Clearly, there is nothing that says public monsters cannot be loving human beings in private. And throughout history, many of the world’s tyrants have tried to use humanizing private moments to counter their brutish public image. For example, Stephanie Pappas wrote in 2016 in a piece published by Live Science that “as Hitler strong-armed his way to dictatorship, profiles of him rusticating in his residence in Obersalzberg, Bavaria, portrayed him as a cultured gentleman, beloved by dogs and children.” She noted that he managed to expand his appeal beyond “the beer-soaked halls of Munich to the rest of the country,” in part through portrayals “as a good man, a moral man, and the evidence for that com[ing] from his private life.”

And therein lies the danger.
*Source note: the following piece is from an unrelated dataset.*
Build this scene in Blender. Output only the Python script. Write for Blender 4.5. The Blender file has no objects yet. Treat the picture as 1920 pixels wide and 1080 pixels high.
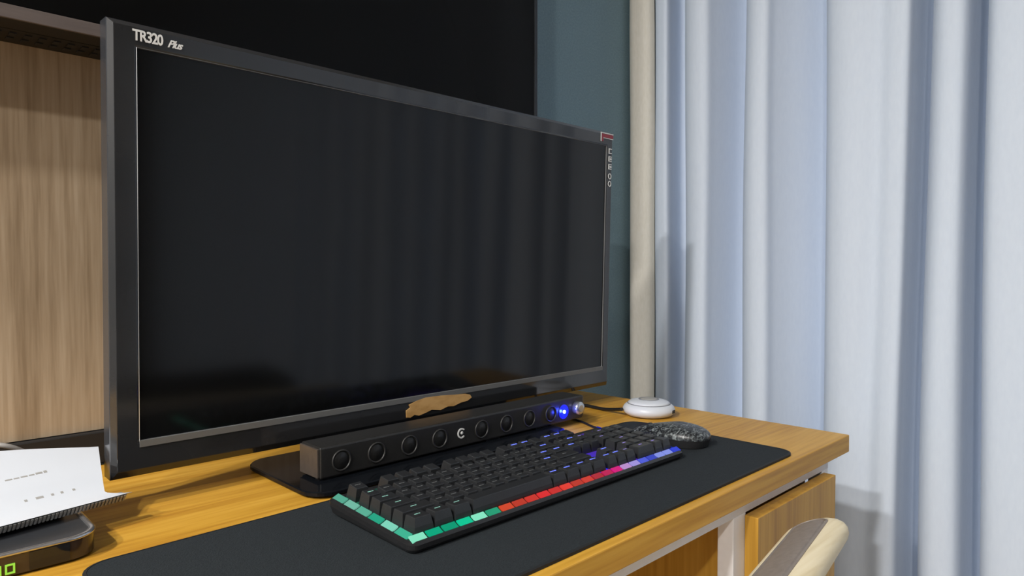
import bpy, bmesh, math, random
from mathutils import Vector, Matrix
random.seed(7)
S = bpy.context.scene
C = S.collection
R = math.radians

# ------------------------------------------------------------------ camera, world, lights, exposure
H = 0.97                       # lens height; the desk top is at 0.75
cam = bpy.data.cameras.new('camera')
cam.sensor_width = 36.0
cam.lens = 36.0 * 1275.0 / 1920.0
cam.clip_start = 0.02
cam_ob = bpy.data.objects.new('camera', cam)
C.objects.link(cam_ob)
cam_ob.location = (0, 0, H)
cam_ob.rotation_euler = (R(90 - 1.527), 0, R(45.33 - 90))
S.camera = cam_ob

W = bpy.data.worlds.new('world')
S.world = W
W.use_nodes = True
W.node_tree.nodes['Background'].inputs[0].default_value = (0.8, 0.88, 1.0, 1)
W.node_tree.nodes['Background'].inputs[1].default_value = 0.3

S.view_settings.view_transform = 'Standard'
S.view_settings.look = 'None'
S.view_settings.gamma = 1
S.view_settings.use_curve_mapping = False
S.view_settings.exposure = -0.12

# ceiling lamps of the room: (x, y, watts)
LAMPS = [(-1.75, 0.00, 62, 'white round ceiling lamp far to the left, level with the desk front'),
         (-1.25, 0.45, 46, 'white round ceiling lamp nearest the desk wall'),
         (-1.55, -0.75, 46, 'white round ceiling lamp towards the middle of the room')]

# ------------------------------------------------------------------ materials
def mat(name, color=(.5, .5, .5), rough=.5, metal=0.0, spec=.5, emit=None, estr=0.0, coat=0.0):
    m = bpy.data.materials.new(name); m.use_nodes = True
    b = m.node_tree.nodes['Principled BSDF']
    b.inputs['Base Color'].default_value = (*color, 1)
    b.inputs['Roughness'].default_value = rough
    b.inputs['Metallic'].default_value = metal
    b.inputs['Specular IOR Level'].default_value = spec
    b.inputs['Coat Weight'].default_value = coat
    if emit:
        b.inputs['Emission Color'].default_value = (*emit, 1)
        b.inputs['Emission Strength'].default_value = estr
    return m

def nodes(m): return m.node_tree.nodes, m.node_tree.links, m.node_tree.nodes['Principled BSDF']

def ramp(N, stops):
    r = N.new('ShaderNodeValToRGB')
    e = r.color_ramp.elements
    while len(e) < len(stops): e.new(0.5)
    for i, (p, c) in enumerate(stops):
        e[i].position = p; e[i].color = (*c, 1)
    return r

def noise_mat(name, stops, scale=(1, 1, 1), nscale=10, detail=5, rough=.5, bump=0.0, spec=.5, bscale=None, coat=0.0):
    m = mat(name, rough=rough, spec=spec, coat=coat)
    N, L, b = nodes(m)
    tc = N.new('ShaderNodeTexCoord'); mp = N.new('ShaderNodeMapping')
    mp.inputs['Scale'].default_value = scale
    n = N.new('ShaderNodeTexNoise'); n.inputs['Scale'].default_value = nscale; n.inputs['Detail'].default_value = detail
    L.new(tc.outputs['Object'], mp.inputs[0]); L.new(mp.outputs[0], n.inputs['Vector'])
    r = ramp(N, stops); L.new(n.outputs['Fac'], r.inputs[0]); L.new(r.outputs[0], b.inputs['Base Color'])
    if bump:
        bp = N.new('ShaderNodeBump'); bp.inputs['Strength'].default_value = bump; bp.inputs['Distance'].default_value = 0.001
        if bscale:
            n2 = N.new('ShaderNodeTexNoise'); n2.inputs['Scale'].default_value = bscale; n2.inputs['Detail'].default_value = 3
            L.new(tc.outputs['Object'], n2.inputs['Vector']); L.new(n2.outputs['Fac'], bp.inputs['Height'])
        else:
            L.new(n.outputs['Fac'], bp.inputs['Height'])
        L.new(bp.outputs[0], b.inputs['Normal'])
    return m

def wood(name, dark, mid, light, axis='x', rough=.4, fine=60, coat=0.0):
    """grain that runs along one axis: two stretched noises"""
    m = mat(name, rough=rough, coat=coat)
    N, L, b = nodes(m)
    tc = N.new('ShaderNodeTexCoord')
    k = {'x': (.05, 1, 1), 'y': (1, .05, 1), 'z': (1, 1, .04)}[axis]
    mp = N.new('ShaderNodeMapping'); mp.inputs['Scale'].default_value = k
    L.new(tc.outputs['Object'], mp.inputs[0])
    n1 = N.new('ShaderNodeTexNoise'); n1.inputs['Scale'].default_value = fine * 4; n1.inputs['Detail'].default_value = 6
    n2 = N.new('ShaderNodeTexNoise'); n2.inputs['Scale'].default_value = fine * .55; n2.inputs['Detail'].default_value = 4
    n2.inputs['Distortion'].default_value = 1.2
    L.new(mp.outputs[0], n1.inputs['Vector']); L.new(mp.outputs[0], n2.inputs['Vector'])
    mx = N.new('ShaderNodeMix'); mx.inputs[0].default_value = .5
    L.new(n1.outputs['Fac'], mx.inputs[2]); L.new(n2.outputs['Fac'], mx.inputs[3])
    r = ramp(N, [(.34, dark), (.5, mid), (.66, light)])
    L.new(mx.outputs[0], r.inputs[0]); L.new(r.outputs[0], b.inputs['Base Color'])
    b.inputs['Specular IOR Level'].default_value = .3
    bp = N.new('ShaderNodeBump'); bp.inputs['Strength'].default_value = .12; bp.inputs['Distance'].default_value = .0006
    L.new(n1.outputs['Fac'], bp.inputs['Height']); L.new(bp.outputs[0], b.inputs['Normal'])
    return m

M = {}
M['desk'] = wood('desk_wood', (.42, .195, .020), (.57, .30, .036), (.68, .385, .06), 'x', .42, 40)
M['drawer'] = wood('drawer_wood', (.38, .185, .022), (.50, .265, .035), (.60, .335, .055), 'z', .4, 40)
M['panel'] = wood('panel_wood', (.30, .22, .14), (.425, .325, .22), (.51, .405, .29), 'z', .5, 70)
M['teal'] = noise_mat('teal_wall', [(.35, (.185, .285, .335)), (.65, (.225, .335, .39))], nscale=300, detail=3, rough=.75, bump=.35, bscale=420)
M['wall'] = noise_mat('plain_wall', [(.3, (.27, .27, .27)), (.7, (.31, .31, .31))], nscale=60, rough=.85)
M['ceiling'] = noise_mat('ceiling_paint', [(.3, (.50, .50, .50)), (.7, (.55, .55, .55))], nscale=40, rough=.9)
M['floor'] = wood('floor_wood', (.25, .19, .14), (.34, .26, .19), (.42, .33, .25), 'y', .4, 14)
M['mat'] = noise_mat('mat_cloth', [(.3, (.013, .017, .020)), (.7, (.022, .027, .031))], nscale=900, detail=2, rough=.85, bump=.5, spec=.25)
M['mat_edge'] = mat('mat_edge', (.008, .009, .01), .7)
M['gloss'] = mat('gloss_black', (.010, .011, .013), .07, spec=.6)
M['bezel'] = noise_mat('bezel_black', [(.3, (.016, .017, .019)), (.7, (.026, .026, .027))], nscale=8, rough=.10, spec=.75)
M['bezel_edge'] = mat('bezel_edge', (.035, .038, .044), .18, spec=.7)
M['screen'] = mat('screen_black', (.0045, .0047, .005), .10, spec=.34)
M['tvscreen'] = mat('tv_screen_black', (.004, .004, .004), .18, spec=.10)
M['lip'] = mat('screen_lip', (.42, .43, .44), .2, metal=.7)
M['base'] = mat('base_black', (.005, .006, .008), .12, spec=.16)
M['low_lip'] = mat('low_lip_grey', (.13, .13, .125), .4)
M['plastic'] = noise_mat('black_plastic', [(.3, (.016, .016, .017)), (.7, (.024, .024, .025))], nscale=600, rough=.42)
M['shell'] = mat('monitor_back_plastic', (.03, .032, .036), .35)
M['bar'] = noise_mat('soundbar_black', [(.3, (.015, .0145, .014)), (.7, (.022, .021, .0195))], nscale=500, rough=.36, bump=.1)
M['bar_end'] = noise_mat('soundbar_end', [(.3, (.055, .045, .038)), (.7, (.075, .06, .05))], nscale=200, rough=.3)
M['ring'] = mat('driver_ring', (.022, .021, .020), .5)
M['cone'] = mat('driver_cone', (.014, .0135, .013), .45)
M['white_mark'] = mat('white_mark', (.75, .75, .73), .5)
M['silver'] = mat('silver_knob', (.62, .64, .66), .25, metal=.85)
M['blue_led'] = mat('blue_led', (.2, .3, 1), .3, emit=(.16, .26, 1.0), estr=40)
M['blue_glow'] = mat('blue_led_halo', (.02, .03, .3), .2, emit=(.01, .02, 1.0), estr=.10)
M['key'] = noise_mat('keycap_black', [(.3, (.015, .016, .0175)), (.7, (.022, .023, .025))], nscale=700, rough=.36, spec=.5)
M['case'] = noise_mat('keyboard_case', [(.3, (.012, .012, .013)), (.7, (.018, .018, .019))], nscale=500, rough=.3)
M['white_plastic'] = mat('white_plastic', (.66, .69, .74), .35)
M['router_side'] = mat('router_side_grey', (.36, .35, .33), .45)
M['grey_plastic'] = mat('grey_plastic', (.22, .23, .25), .35)
M['chrome'] = mat('chrome_trim', (.62, .62, .64), .22, metal=.9)
M['stb_front'] = mat('set_top_front', (.045, .030, .020), .12, spec=.6)
M['digit'] = mat('green_digit', (.1, .3, .02), .4, emit=(.32, .62, .06), estr=.9)
M['laminate'] = noise_mat('white_laminate', [(.3, (.80, .79, .80)), (.7, (.84, .83, .84))], nscale=100, rough=.4)
M['logo_smear'] = noise_mat('tan_smear', [(.35, (.50, .27, .08)), (.6, (.62, .36, .13))], scale=(.4, 1, 1), nscale=120, rough=.6)
M['red'] = mat('red_label', (.30, .035, .05), .5)
M['cable'] = mat('cable_black', (.010, .010, .011), .45)
M['cable_grey'] = mat('cable_grey', (.30, .28, .26), .5)
M['tv_strip'] = noise_mat('tv_bezel_brown', [(.3, (.105, .085, .078)), (.7, (.13, .105, .096))], scale=(.1, 1, 1), nscale=200, rough=.4)
M['tv_under'] = mat('tv_underside', (.010, .009, .008), .6)
M['dark'] = mat('dark_recess', (.012, .012, .013), .6)
M['curtain'] = noise_mat('curtain_cloth', [(.3, (.665, .745, .87)), (.7, (.69, .77, .89))], scale=(1, 1, .3), nscale=200, detail=3, rough=.95, bump=.04, spec=.1)
M['drape'] = noise_mat('cream_drape', [(.3, (.74, .71, .63)), (.7, (.79, .76, .69))], scale=(1, 1, .3), nscale=260, detail=3, rough=.95, spec=.1)
M['birch'] = wood('birch_wood', (.66, .54, .33), (.78, .67, .45), (.84, .74, .53), 'x', .5, 50)
M['taupe'] = noise_mat('taupe_pad', [(.3, (.20, .165, .14)), (.7, (.25, .21, .18))], nscale=160, rough=.5)
M['office'] = noise_mat('office_black', [(.3, (.008, .008, .008)), (.7, (.014, .014, .014))], nscale=300, rough=.9, spec=.1)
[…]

The public is wont to see things in black and white, discarding nuance. As such, there is a resistance to imagining people who have committed heinous acts as being capable of expressing humanity, and conversely, of those who show such humanity in private of being capable of committing monstrous acts. When my boss describes his friend, I have no doubt he is doing so as an honest reflection of his own private experience of the man he knew and loved. But we must be careful to ensure that his characterization adds to, rather than erases, the equally valid experience of many others who saw him in a very different light.

Perhaps more importantly, we must ask about the value of seeking to humanize those who dehumanize others. I don’t mean this in the sense that we should regard them as alien or subhuman, but rather that we actively consider how portrayals of the joy and comfort they brought to a few can be used to downplay the pain they have caused to the many. If Githongo’s obituary helps soften the image of the man who once famously warned us that we could be put to death for imagining the demise of the president, then it would do Kenya a great disservice. But if it makes us appreciate that even supposedly “good” men in private can do really bad things when in power, it could be a great asset, especially in an election year when we will be assailed with exhortations to vote for “good” leaders.
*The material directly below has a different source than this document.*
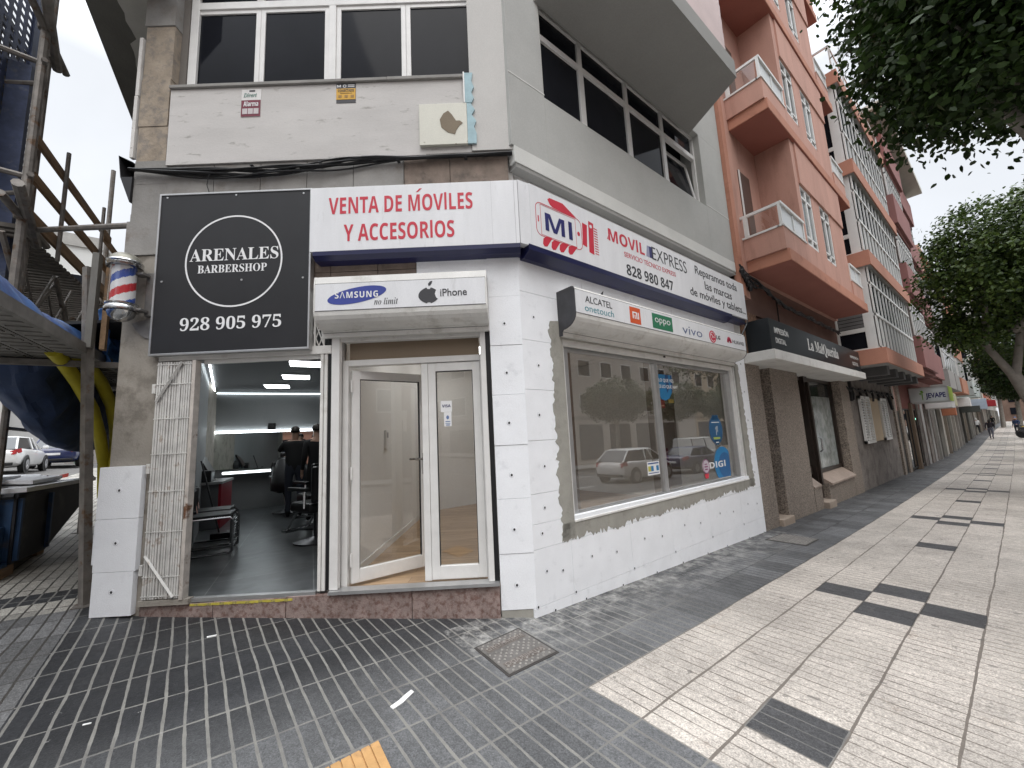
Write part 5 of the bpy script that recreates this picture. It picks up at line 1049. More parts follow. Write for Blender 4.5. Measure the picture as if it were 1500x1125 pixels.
limbs(T3, [(curve((3.9, 22, -.9), (3.8, 22, 2.2), (0, 0, 0)), .17, .13), (curve((3.8, 22, 2.2), (3.0, 22, 3.8), (-.1, 0, .1)), .09, .03), (curve((3.8, 22, 2.2), (4.6, 22.2, 3.9), (.1, 0, .1)), .09, .03)])
leaves(T3, [((3.8, 22, 3.9), (1.8, 2.0, 1.3)), ((2.9, 22, 3.3), (.9, 1.3, .8)), ((4.6, 22, 3.6), (1.1, 1.6, 1.0))], 15000, .12, .075, .15, 12, .3, 420)
for i, (x, y, s, l) in enumerate(((4.0, 29, 1.0, 'third leafy tree in the line along the kerb'), (4.0, 36, 1.05, 'small-looking kerb tree beyond the third one'), (4.0, 44, 1.1, 'distant kerb tree above the walkers'), (4.1, 52, 1.1, 'distant kerb tree past the walkers'), (3.0, 64, 1.15, 'far tree near the end of the pavement'), (1.5, 88, 1.5, 'tree closing the far end of the pavement'), (5.5, 96, 1.8, 'large tree at the far end of the road'))):
    dup(T3, l, (x, y, H(x, y)), .7 * i, s)

# ------------------------------------------------------------------ opposite side of the street, seen in the glass
def opposite(label, y0, y1, h, col, x=19.5):
    t = thing('opposite_building', label, 'building', (x, (y0+y1)/2, H(x, (y0+y1)/2))); m = MAT('opposite_render', col, .9, var=.1, vs=1)
    MB(t).box(x, x + 10, y0, y1, -1, h).build('body', m, t)
    MB(t).box(x - .03, x, y0, y1, 2.9, 3.2).build('string_course', MAT('opposite_band', tuple(c * .6 for c in col), .9), t)
    z = 3.6
    while z + 2 < h:
        for k in range(int((y1 - y0) / 3)):
            a = y0 + .8 + k * 3; m2 = MB(t); m2.box(x - .04, x, a, a + 1.6, z, z + 1.5); w = m2.build('window', white_fr, t); MB(t).box(x - .05, x - .04, a + .08, a + 1.52, z + .08, z + 1.42).build('pane', dark_pane, w)
        z += 3
    for k in range(int((y1 - y0) / 4)):
        a = y0 + .5 + k * 4; MB(t).box(x - .03, x, a, a + 3, -.4, 2.5).build('shopfront', dark_pane if k % 2 else dimroom, t)
    return t
opposite('brown block across the road mirrored in the shop window', 4, 22, 13, (.22, .15, .12)); opposite('pale block across the road mirrored beside the brown one', 22.05, 42, 11, (.42, .38, .34))
opposite('terracotta block across the road opposite the shop door', -14, 3.95, 12, (.34, .17, .12)); opposite('grey block across the road behind the photographer', -34, -14.05, 12, (.36, .34, .32)); opposite('sand coloured block far along the other side of the road', 42.05, 75, 12, (.45, .36, .26)); opposite('white block farthest along the other side of the road', 75.05, 130, 11, (.55, .54, .52))
t = thing('opposite_building', 'cream block closing the plaza behind the photographer', 'building', (0, -24, 0)); MB(t).box(-16, 12, -30, -24, -1, 11).build('body', MAT('cream_block', (.45, .40, .34), .9, var=.1), t)
for i in range(7):
    for j in range(3): w = MB(t).box(-14 + i*3.6, -12 + i*3.6, -24, -23.95, 3.5 + j*2.7, 5.2 + j*2.7).build('window', white_fr, t); MB(t).box(-13.9 + i*3.6, -12.1 + i*3.6, -23.95, -23.94, 3.6 + j*2.7, 5.1 + j*2.7).build('pane', dark_pane, w)
for i, (y, s, l) in enumerate(((19.4, 1.05, 'tree across the road whose crown shows in the left pane'), (27.0, 1.1, 'tree across the road whose crown shows in the right pane'), (36, 1.1, 'tree across the road farther than the parked van'))): dup(T3, l, (13.4, y, H(13.4, y) - .13), 1.3 * i, s)
# ------------------------------------------------------------------ people
skin_m = MAT('skin', (.42, .26, .19), .55, var=.06)
def person(label, loc, rz, J, cloth, hair=(.02, .015, .012), hairlen=.0, group=None, scale=1.0):
    """one continuous skinned body; J overrides joint positions (x right, y forward, z up, metres)"""
    B = dict(pel=(0,0,.95), sp=(0,.01,1.12), ch=(0,.0,1.32), nk=(0,.01,1.47), hd=(0,.03,1.58), ht=(0,.02,1.70),
             shL=(-.18,0,1.40), elL=(-.23,-.03,1.13), wrL=(-.23,.06,.90), haL=(-.225,.10,.82), shR=(.18,0,1.40), elR=(.23,-.03,1.13), wrR=(.23,.06,.90), haR=(.225,.10,.82),
             hpL=(-.095,0,.90), knL=(-.10,.02,.50), anL=(-.10,-.02,.09), toL=(-.11,.13,.035), hpR=(.095,0,.90), knR=(.10,.02,.50), anR=(.10,-.02,.09), toR=(.11,.13,.035))
    B.update(J); names = list(B); R = dict(pel=(.15,.11), sp=(.14,.10), ch=(.165,.115), nk=(.058,.06), hd=(.075,.095), ht=(.055,.07))
    for s in 'LR':
        R.update({'sh'+s:(.068,.07), 'el'+s:(.046,.046), 'wr'+s:(.03,.027), 'ha'+s:(.036,.018), 'hp'+s:(.09,.095), 'kn'+s:(.06,.062), 'an'+s:(.042,.045), 'to'+s:(.042,.03)})
    E_ = [('pel','sp'),('sp','ch'),('ch','nk'),('nk','hd'),('hd','ht')]
    for s in 'LR': E_ += [('ch','sh'+s),('sh'+s,'el'+s),('el'+s,'wr'+s),('wr'+s,'ha'+s),('pel','hp'+s),('hp'+s,'kn'+s),('kn'+s,'an'+s),('an'+s,'to'+s)]
    for s in 'LR':
        h = Vector(B['ha'+s]); w = Vector(B['wr'+s]); d = (h-w).normalized(); sd = d.cross(Vector((0,1,0.01))).normalized() if abs(d.y) < .9 else Vector((1,0,0)); sd = sd if s == 'R' else -sd
        ac = d.cross(sd).normalized()
        for i, (o, l) in enumerate(((-.028,.06),(-.010,.075),(.010,.07),(.027,.055))):
            n = f'f{s}{i}'; B[n] = tuple(h + ac*o + d*l + sd*-.008); R[n] = (.009,.009); E_.append(('ha'+s, n)); names.append(n)
        n = f't{s}'; B[n] = tuple(w.lerp(h,.5) + ac*-.055 + d*.045); R[n] = (.010,.010); E_.append(('ha'+s, n)); names.append(n)
    me = bpy.data.meshes.new('body_cage'); ix = {n: i for i, n in enumerate(names)}
    me.from_pydata([B[n] for n in names], [(ix[a], ix[b]) for a, b in E_], [])
    o = bpy.data.objects.new('body_cage', me); COL.objects.link(o)
    o.modifiers.new('skin', 'SKIN'); 
    if not me.skin_vertices: pass
    for n in names: v = me.skin_vertices[0].data[ix[n]]; v.radius = R[n]; v.use_root = (n == 'pel')
    sb = o.modifiers.new('sub', 'SUBSURF'); sb.levels = 1; sb.render_levels = 1
    bpy.context.view_layer.update()
    m2 = bpy.data.meshes.new_from_object(o.evaluated_get(bpy.context.evaluated_depsgraph_get())); bpy.data.objects.remove(o); bpy.data.meshes.remove(me)
    top, leg, shoe = cloth; mats = [skin_m] + [MAT('clothing', c, .85, var=.1, vs=8) for c in (top, leg, shoe)]
    for m in mats: m2.materials.append(m)
    seg = [(Vector(B[a]), Vector(B[b]), a, b) for a, b in E_]
    def kind(p):
        best = None
        for a, b, na, nb in seg:
            ab = b-a; t = max(0, min(1, (p-a).dot(ab)/max(ab.length_squared, 1e-9))); d = (p-(a+ab*t)).length
            if best is None or d < best[0]: best = (d, na, nb, t)
        _, na, nb, t = best
        if nb in ('hd','ht') or (na == 'nk') or (nb == 'nk' and t > .75): return 0
        if nb[0] in 'ft' and nb[1] in 'LR' and len(nb) <= 3 and nb[:2] != 'to': return 0
        if nb.startswith('ha') or (nb.startswith('wr') and t > .92): return 0
        if nb.startswith('to') or (nb.startswith('an') and t > .93): return 3
        if nb[:2] in ('hp','kn','an'): return 2
        return 1
    for p in m2.polygons: p.material_index = kind(p.center); p.use_smooth = True
    m2.name = 'person'; r = bpy.data.objects.new('person', m2); COL.objects.link(r)
    r.matrix_world = Matrix.Translation(loc) @ Matrix.Rotation(rz, 4, 'Z') @ Matrix.Scale(scale, 4); tag(r, label, 'person', group); _inv[r.name] = ID
    hd = Vector(B['hd']); ht = Vector(B['ht']); up = (ht-hd).normalized(); c = hd.lerp(ht, .62); mb = MB(); vs = []; fs = []; n, q = 14, 7
    for j in range(q+1):
        a = PI*.62*j/q
        for k in range(n):
            w = 2*PI*k/n; front = max(0, math.sin(w)); aa = a*(1-.42*front) ; vs.append(c + Vector((.085*math.sin(aa)*math.cos(w), .102*math.sin(aa)*math.sin(w)-.012, .098*math.cos(aa) - hairlen*(j/q)*(1-front))))
    for j in range(q):
        for k in range(n): fs.append((j*n+k, j*n+(k+1)%n, (j+1)*n+(k+1)%n, (j+1)*n+k))
    mb.add(vs, fs); ho = mb.build('hair', MAT('hair', hair, .6), r, smooth=True); s_ = ho.modifiers.new('t', 'SOLIDIFY'); s_.thickness = .012
    m = MB(); fy = hd.lerp(ht, .35)
    m.ext([(.0, 0), (.016, .0), (.004, .045)], 'x', -.011, .011); m.v = [v + Vector((fy.x, fy.y + .098, fy.z - .03)) for v in m.v]; m.build('nose', skin_m, r, smooth=True)
    return r
walk = dict(knL=(-.10,.16,.52), anL=(-.10,.20,.10), toL=(-.11,.35,.06), knR=(.10,-.02,.50), anR=(.10,-.28,.16), toR=(.11,-.16,.05), elL=(-.23,-.14,1.15), wrL=(-.22,-.12,.90), haL=(-.215,-.10,.82), elR=(.23,.06,1.14), wrR=(.22,.20,.93), haR=(.215,.26,.87))
stand = dict()
def street(x, y): return (x, y, H(x, y))
person('person in a white hooded jacket and black trousers walking away along the shopfronts', street(.15, 62), 0.1, walk, ((.62, .62, .62), (.015, .015, .018), (.5, .5, .5)), hair=(.6, .6, .6), hairlen=.1)
person('person with long dark hair in a dark jacket and grey trousers walking away mid pavement', street(1.3, 52), -.1, walk, ((.025, .02, .025), (.12, .12, .15), (.03, .03, .03)), hairlen=.2)
person('person in dark blue standing by the parked scooters at the far kerb', street(2.75, 58), 2.6, dict(elL=(-.3,.05,1.15), wrL=(-.2,.22,1.05), haL=(-.15,.28,1.06)), ((.02, .035, .09), (.02, .02, .03), (.02, .02, .02)), hair=(.05, .10, .22))
person('person in black farthest away walking close to the shopfronts', street(.5, 92), 0, walk, ((.02, .02, .02), (.02, .02, .02), (.02, .02, .02)))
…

This realization may lead us to have conversations about the systems we have and whether they prevent or incentivize nice people to become tyrants, and to keep in mind the words of 19th-century American attorney and orator Wendell Phillips: “The hand entrusted with power becomes, either from human depravity or esprit de corps, the necessary enemy of the people.” This, above all, is the lesson of Njonjo.